TUESDAY I just noticed I'm up to 834 references now, there's quite a few pictures I can use for reference now. It's nice to not be so reliant on Google Maps and Bing Maps. Despite how great those maps are as tools, it's also nice to see lots of buildings up close from the ground! Street view doesn't always suffice.

It was today that I finally set up this blogspot account. I had been saving my blog notes as text documents until I was ready to post. baywords.org proved enough to me at this point that it wasn't coming back anytime soon, and if it was, I've waited long enough! So today involved lots of tinkering with the new blog.

FRIDAY baywords.org is partially online. the old LFRZDG blog can be browsed again, though I can't log in to the account. Hopefully I'll be able to sign in and remove the blog soon.

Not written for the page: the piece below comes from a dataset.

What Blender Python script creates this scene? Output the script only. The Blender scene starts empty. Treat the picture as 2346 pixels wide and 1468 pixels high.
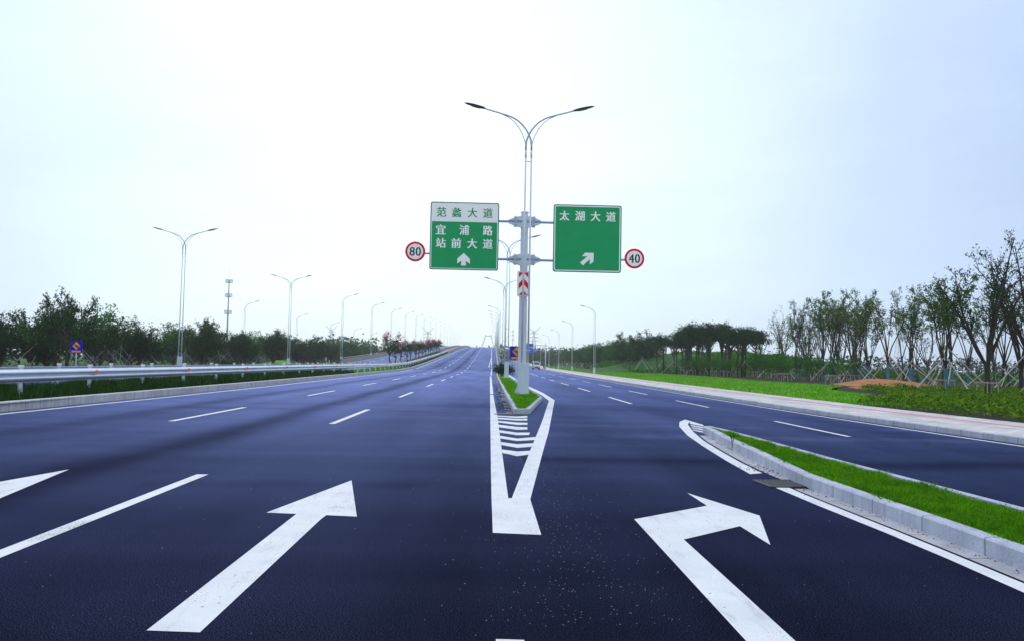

SATURDAY After a quick google search wikianswers claimed that the average two-bed manhattan apartment can be upwards to 1600 sq feet in size. Using this to get an idea of how big, or, really how small these suites can be. One square dekameter is too small to have ingame, so perhaps this apartment will count as a luxury facility featuring 400 sq meter suites. One apartment unit should be able to handle 12-15 suites per floor. The apartment complex should be capable of housing 182 suites. Now that I've spent many hours on the complex, it looks good enough to move on to something else. I won't be finishing it's parking markers

SUNDAY I have been very pleased with how the apartments turned out. Aesthetically, they are not as rigid and tiny like the first commerical block I had planned. The first block I designed was unconvincing, it looked very unnatural, kind of like the block-ness you'd find in any Sim City game. What made a big difference was making an effort to include landscaping with every building, and natural flowing roads.

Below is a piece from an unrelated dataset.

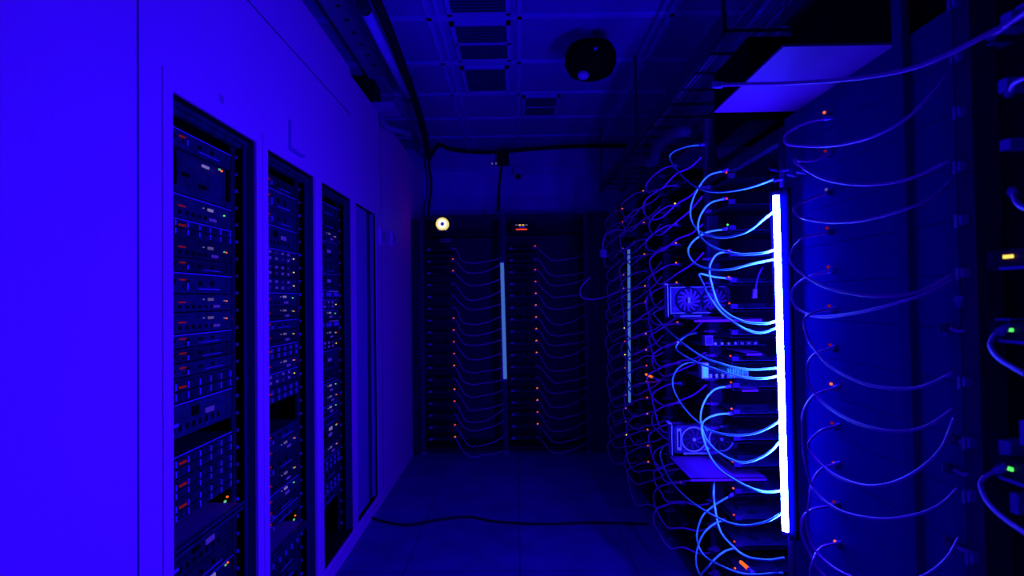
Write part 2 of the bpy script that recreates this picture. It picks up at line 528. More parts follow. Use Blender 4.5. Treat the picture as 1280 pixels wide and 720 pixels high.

I'm now working on the lot to the left of the luxury apartments. It's turning out to be a commercial lot with a medium-sized parking lot, sufficient enough for a grocery store or restaurant. While making this, I'm finding some stubbornness with myself when it comes to changing a design I've made. I've been having to redo the building lot a few times to make room for sidewalks, and make the lot look not too much like a box. I guess I'm afraid I'll end up making a design that looks even worse? Either way, redoing things from scratch seems to help remedy this fear.